Josep Vicent Frechina. Una colosal invitación.
Vivimos en los últimos años un reencuentro con la tradición que, poco a poco, va dejando de obedecer a las inercias románticas -aquéllas que la valoraban como un vestigio de un pasado idealizado- y plantea una rehabilitación contemporánea de los elementos tradicionales de modo que puedan tener un sentido pleno en nuestra sociedad actual. Esta nueva mirada a la tradición supone un notable cambio conceptual: la tradición ya no es un pasado que se invoca eventualmente para disparar la emotividad de la nostalgia, o para apelar a una presunta esencia compartida, sino una manifestación cultural, percibida como propia, que quiere formar parte del presente y proyectarse en el futuro porque aún tiene un valor manifiesto desde un punto de vista funcional, artístico o identitario.
Ya hace tiempo que la homogenización de los referentes culturales y de las formas de relación y de entretenimiento ha despertado en nosotros la desazón del desarraigo y buscamos, entre el resto de nuestro imaginario colectivo, algún sitio donde aferrarnos y reconocernos como individuos reflejados en una identidad social concreta. La tradición, que habíamos abandonado como un lastre pesado para encaramarnos sobre las corrientes modernizadoras, resulta ser, al fin y al cabo, el punto de anclaje que nos salva de desaparecer tragados por los virulentos empujes de esta misma modernidad.
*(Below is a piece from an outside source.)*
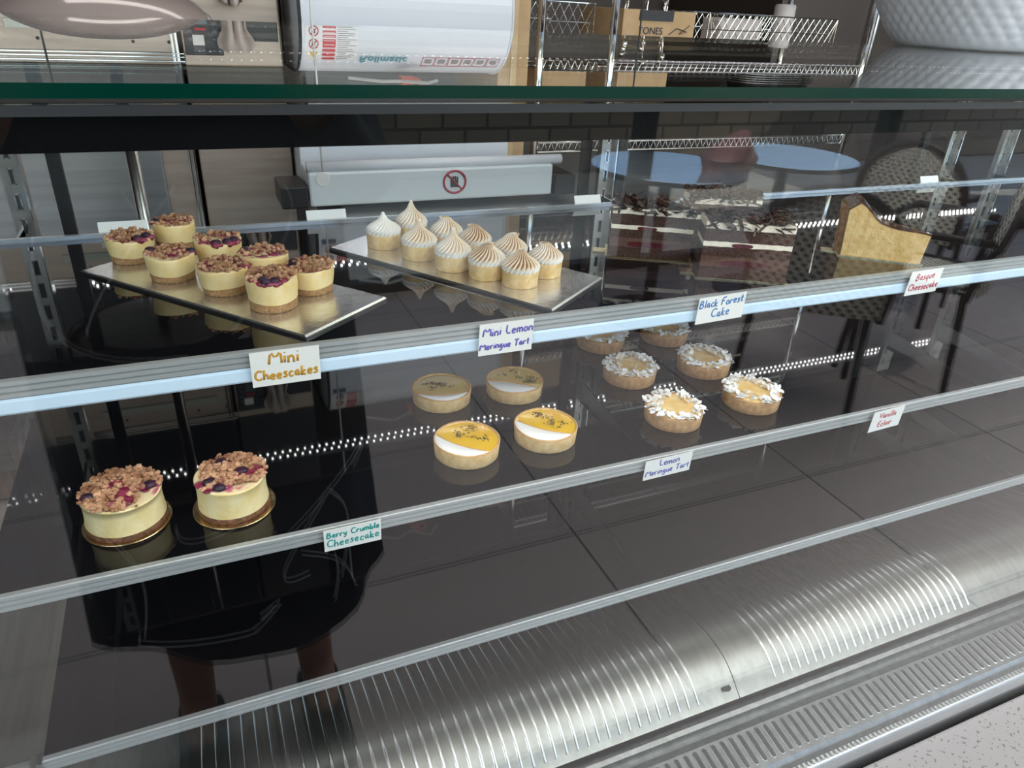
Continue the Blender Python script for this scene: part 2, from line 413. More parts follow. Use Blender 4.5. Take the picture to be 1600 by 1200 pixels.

En el País Valenciano el proceso de repesca de elementos tradicionales se ha producido de forma bastante intensa y notoria en algunos campos concretos, entre los que destaca, por su incidencia pública, el de la música: la dolçaina, por ejemplo, ha experimentado una insólita revitalización que ha hecho aumentar de manera exponencial el número de sus intérpretes y la ha convertido en icono referencial del ámbito festivo valenciano; también la canción popular ha protagonizado un interesante proceso de reformulación en dos direcciones: por una parte el canto valenciano -el cant d'estil y les albaes- ha recobrado presencia social hasta el punto de conseguir últimamente llegar al conservatorio; y por otra, las nuevas formas de folk han ensayado, en algunos casos con remarcable fortuna, la reconstrucción de un repertorio de música popular contemporánea a partir de referentes autóctonos.
Pero este tipo de operaciones, realizadas de forma aleatoria e instintiva a partir de una elección selectiva de elementos susceptibles de ser restaurados, acaban redundando en un continuo de deficiencias estructurales que impiden la realización de los supuestos de los que se partía: reapropiarse de algunos elementos tradicionales no comporta necesariamente la recuperación de sus mecanismos de transmisión originarios, ni del lenguaje con el que funcionaban, ni del contenido simbólico subyacente, ni de otros muchos factores que articulaban aquel fenómeno resbaladizo que hemos convenido en llamar tradición. Por esto, una vez puestos a realizar labores restauradoras, se necesitan muchas correcciones.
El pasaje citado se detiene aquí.